Making her case
Making her case
- February 13, 2015
- In recognition of Black History Month, District Attorney Jackie Lacey ’79 reflects on education, careers
When UC Irvine alumna Jackie Lacey announced that she was running for Los Angeles
County district attorney, many people thought she didn’t stand a chance. In the 150-year
history of the office, there had never been a female or an African American in the
top job. “The fellas,” as Lacey jokingly calls the former district attorneys, “all
looked alike.”
That changed on Dec. 3, 2012, when she was sworn in as the county’s first female and
first African American district attorney after prevailing in the California general
election. Lacey now oversees the nation’s largest prosecutorial office, with about
1,000 deputy district attorneys, 300 investigators and 800 support staff.
She’s come a long way – from a girl growing up in a working-class neighborhood of
LA to chief prosecutor – and UC Irvine played a key role in her transformation.
“This university caused me to become a lawyer,” she says. Lacey returned to her alma
mater shortly after the election to give a talk at the Cross-Cultural Center about
her undergraduate days and to receive UC Irvine’s first Distinguished Professional
in Public Service Award.
She enrolled here as a psychology major in 1975 with the idea of eventually earning
a teaching credential. But a summer job at a local elementary school convinced her
that teaching wasn’t her calling.
“You have to be good with kids in order to spend every day – every day – in a classroom
with 30 of them,” Lacey says.
Unsure of her direction, she took an introductory law course her junior year that
included sitting in on trials at the Santa Ana courthouse.

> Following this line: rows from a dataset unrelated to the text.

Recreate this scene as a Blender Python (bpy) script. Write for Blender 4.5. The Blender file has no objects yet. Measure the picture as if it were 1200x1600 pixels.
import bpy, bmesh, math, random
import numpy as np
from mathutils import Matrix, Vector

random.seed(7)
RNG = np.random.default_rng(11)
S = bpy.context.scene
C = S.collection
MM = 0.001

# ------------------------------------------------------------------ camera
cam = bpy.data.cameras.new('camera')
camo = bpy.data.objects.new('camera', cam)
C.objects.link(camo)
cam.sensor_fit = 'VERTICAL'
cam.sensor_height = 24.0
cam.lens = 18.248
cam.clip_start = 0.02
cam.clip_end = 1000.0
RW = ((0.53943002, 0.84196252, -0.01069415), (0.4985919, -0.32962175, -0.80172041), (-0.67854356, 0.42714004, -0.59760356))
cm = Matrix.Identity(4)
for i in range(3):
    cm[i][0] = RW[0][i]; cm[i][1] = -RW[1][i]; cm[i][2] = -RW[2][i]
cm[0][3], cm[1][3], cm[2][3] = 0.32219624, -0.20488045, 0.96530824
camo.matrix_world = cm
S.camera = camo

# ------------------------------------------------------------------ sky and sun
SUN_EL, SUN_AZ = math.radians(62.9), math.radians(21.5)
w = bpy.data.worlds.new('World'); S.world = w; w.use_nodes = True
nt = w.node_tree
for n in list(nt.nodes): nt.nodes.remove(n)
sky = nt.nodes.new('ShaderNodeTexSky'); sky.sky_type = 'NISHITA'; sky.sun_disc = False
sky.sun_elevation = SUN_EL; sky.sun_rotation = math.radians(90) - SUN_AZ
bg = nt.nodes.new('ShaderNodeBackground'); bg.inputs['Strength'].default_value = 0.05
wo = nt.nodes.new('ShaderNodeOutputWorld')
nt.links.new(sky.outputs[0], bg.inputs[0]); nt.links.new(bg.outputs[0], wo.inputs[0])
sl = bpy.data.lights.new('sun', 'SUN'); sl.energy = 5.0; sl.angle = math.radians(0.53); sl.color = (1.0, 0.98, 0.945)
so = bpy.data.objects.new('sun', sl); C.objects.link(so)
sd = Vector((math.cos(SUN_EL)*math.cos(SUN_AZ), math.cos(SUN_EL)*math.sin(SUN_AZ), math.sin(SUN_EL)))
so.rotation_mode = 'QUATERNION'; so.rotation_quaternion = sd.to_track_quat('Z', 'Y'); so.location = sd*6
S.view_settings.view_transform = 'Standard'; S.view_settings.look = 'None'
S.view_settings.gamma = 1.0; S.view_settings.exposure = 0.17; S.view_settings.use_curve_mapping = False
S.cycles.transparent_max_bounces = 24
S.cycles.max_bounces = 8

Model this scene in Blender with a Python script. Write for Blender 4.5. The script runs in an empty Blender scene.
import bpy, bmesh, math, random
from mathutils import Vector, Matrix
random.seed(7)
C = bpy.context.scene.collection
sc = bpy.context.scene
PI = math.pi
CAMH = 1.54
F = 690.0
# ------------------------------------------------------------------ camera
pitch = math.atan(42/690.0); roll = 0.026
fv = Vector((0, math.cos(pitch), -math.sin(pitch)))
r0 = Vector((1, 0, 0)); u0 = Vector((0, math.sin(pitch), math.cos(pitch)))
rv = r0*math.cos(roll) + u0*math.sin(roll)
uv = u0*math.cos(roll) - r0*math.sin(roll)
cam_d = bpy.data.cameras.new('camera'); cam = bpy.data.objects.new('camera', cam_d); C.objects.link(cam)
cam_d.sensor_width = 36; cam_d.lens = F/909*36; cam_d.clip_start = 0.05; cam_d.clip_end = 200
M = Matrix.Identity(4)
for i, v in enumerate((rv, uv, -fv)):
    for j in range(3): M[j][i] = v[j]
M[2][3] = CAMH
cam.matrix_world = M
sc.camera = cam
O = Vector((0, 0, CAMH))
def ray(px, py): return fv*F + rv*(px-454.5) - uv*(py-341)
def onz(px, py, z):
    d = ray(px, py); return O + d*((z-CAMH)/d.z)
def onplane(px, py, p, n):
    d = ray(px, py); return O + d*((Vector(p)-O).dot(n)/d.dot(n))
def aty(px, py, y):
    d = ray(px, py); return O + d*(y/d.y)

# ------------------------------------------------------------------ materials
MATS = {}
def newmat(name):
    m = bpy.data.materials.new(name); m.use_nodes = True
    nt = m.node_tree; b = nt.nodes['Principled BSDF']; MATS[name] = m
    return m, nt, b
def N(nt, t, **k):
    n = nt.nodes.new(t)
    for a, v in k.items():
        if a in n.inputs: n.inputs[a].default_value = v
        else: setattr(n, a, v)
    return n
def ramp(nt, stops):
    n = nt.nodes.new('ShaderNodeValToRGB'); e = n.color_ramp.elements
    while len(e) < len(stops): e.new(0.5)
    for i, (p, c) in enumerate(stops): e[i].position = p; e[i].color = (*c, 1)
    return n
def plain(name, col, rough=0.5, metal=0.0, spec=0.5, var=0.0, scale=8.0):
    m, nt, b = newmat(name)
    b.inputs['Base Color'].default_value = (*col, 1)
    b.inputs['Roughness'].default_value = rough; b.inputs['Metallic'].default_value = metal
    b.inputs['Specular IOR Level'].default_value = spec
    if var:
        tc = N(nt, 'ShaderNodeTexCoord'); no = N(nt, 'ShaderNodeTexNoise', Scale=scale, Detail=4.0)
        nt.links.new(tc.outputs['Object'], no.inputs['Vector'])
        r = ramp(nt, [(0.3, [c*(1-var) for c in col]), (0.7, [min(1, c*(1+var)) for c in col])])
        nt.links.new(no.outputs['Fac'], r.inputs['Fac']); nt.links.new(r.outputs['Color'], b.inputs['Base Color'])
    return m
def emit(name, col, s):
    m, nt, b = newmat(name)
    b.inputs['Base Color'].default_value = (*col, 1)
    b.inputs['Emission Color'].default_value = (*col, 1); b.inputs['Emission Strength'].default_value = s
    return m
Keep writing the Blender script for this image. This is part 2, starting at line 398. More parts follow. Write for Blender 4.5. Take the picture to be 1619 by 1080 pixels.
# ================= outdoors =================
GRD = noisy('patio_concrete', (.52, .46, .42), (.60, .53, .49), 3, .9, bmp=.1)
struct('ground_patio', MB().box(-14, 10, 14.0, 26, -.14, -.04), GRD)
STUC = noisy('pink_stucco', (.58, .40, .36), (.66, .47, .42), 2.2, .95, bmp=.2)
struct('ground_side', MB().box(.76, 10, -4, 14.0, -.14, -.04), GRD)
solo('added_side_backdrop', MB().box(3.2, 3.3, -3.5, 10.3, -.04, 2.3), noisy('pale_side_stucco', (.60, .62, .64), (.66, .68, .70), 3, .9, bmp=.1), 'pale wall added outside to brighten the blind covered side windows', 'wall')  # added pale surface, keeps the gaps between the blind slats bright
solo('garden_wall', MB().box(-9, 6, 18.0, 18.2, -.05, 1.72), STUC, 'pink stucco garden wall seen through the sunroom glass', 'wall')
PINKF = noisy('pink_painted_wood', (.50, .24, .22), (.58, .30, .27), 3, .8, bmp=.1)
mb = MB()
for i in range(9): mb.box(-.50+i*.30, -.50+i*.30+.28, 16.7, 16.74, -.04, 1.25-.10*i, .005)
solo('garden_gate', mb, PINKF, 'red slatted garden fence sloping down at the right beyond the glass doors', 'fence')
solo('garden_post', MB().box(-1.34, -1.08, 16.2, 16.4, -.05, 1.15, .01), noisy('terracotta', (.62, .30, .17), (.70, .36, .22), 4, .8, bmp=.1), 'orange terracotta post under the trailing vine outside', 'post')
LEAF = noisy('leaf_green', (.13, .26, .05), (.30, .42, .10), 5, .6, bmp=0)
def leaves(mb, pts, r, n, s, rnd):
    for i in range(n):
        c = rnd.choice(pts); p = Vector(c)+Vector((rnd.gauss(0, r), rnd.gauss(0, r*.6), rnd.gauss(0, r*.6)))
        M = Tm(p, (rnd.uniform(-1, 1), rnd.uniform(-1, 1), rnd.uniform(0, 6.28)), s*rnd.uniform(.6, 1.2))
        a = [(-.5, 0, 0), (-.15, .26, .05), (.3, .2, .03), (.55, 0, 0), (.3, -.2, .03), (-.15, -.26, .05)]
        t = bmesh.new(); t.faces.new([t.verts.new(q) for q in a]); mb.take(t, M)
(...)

“I fell into a class that would change the trajectory of my life. There, I discovered
that I loved being in the courtroom,” Lacey says. “For me, it provided so much theater.
… You never knew when a curse word was going to come out of someone’s mouth and cause
you to laugh when you shouldn’t laugh, or when a judge was going to say, ‘Knock it
off,’ or when the litigants would fight. I liked that edge of never knowing what was
going to happen.”
She also was inspired by one of the class’s guest lecturers, an African American lawyer
named Irma Brown, now a Los Angeles Superior Court judge.
“It was something about that woman’s mannerisms, the passion she had in her voice,
the way she looked, the fact that she had come from a background that I had come from,
that made me say, ‘I could be like her. I could do that,’” she says.
Lacey was the first in her family to go to college. Her parents both fled discrimination
in the South in the 1950s and found jobs in Los Angeles, where they met. Her mother,
Addie Phillips, worked in a garment factory, and her father, Louis Phillips (now deceased),
worked for the city, cleaning vacant lots.
When Lacey told her parents she wanted to be a lawyer, they were thrilled. The change
in career choices proved a turning point.
“Like everything in my life, I judge whether I’m making the right decision … by whether
or not the doors are opening up,” she says. “If they are, it’s probably the right
path.”
Lacey hopes her historic victory will encourage other minorities and women to pursue
careers in law enforcement. Her message to the UC Irvine students – many of them young
African Americans – who turned out for her recent talk:
“Whatever your dreams are, whatever your purpose in life, whatever your calling …
step out in faith and go forward. Stop waiting. Something that seems at first to be
impossible may merely be difficult. Do not be afraid of the difficult. Keep going.”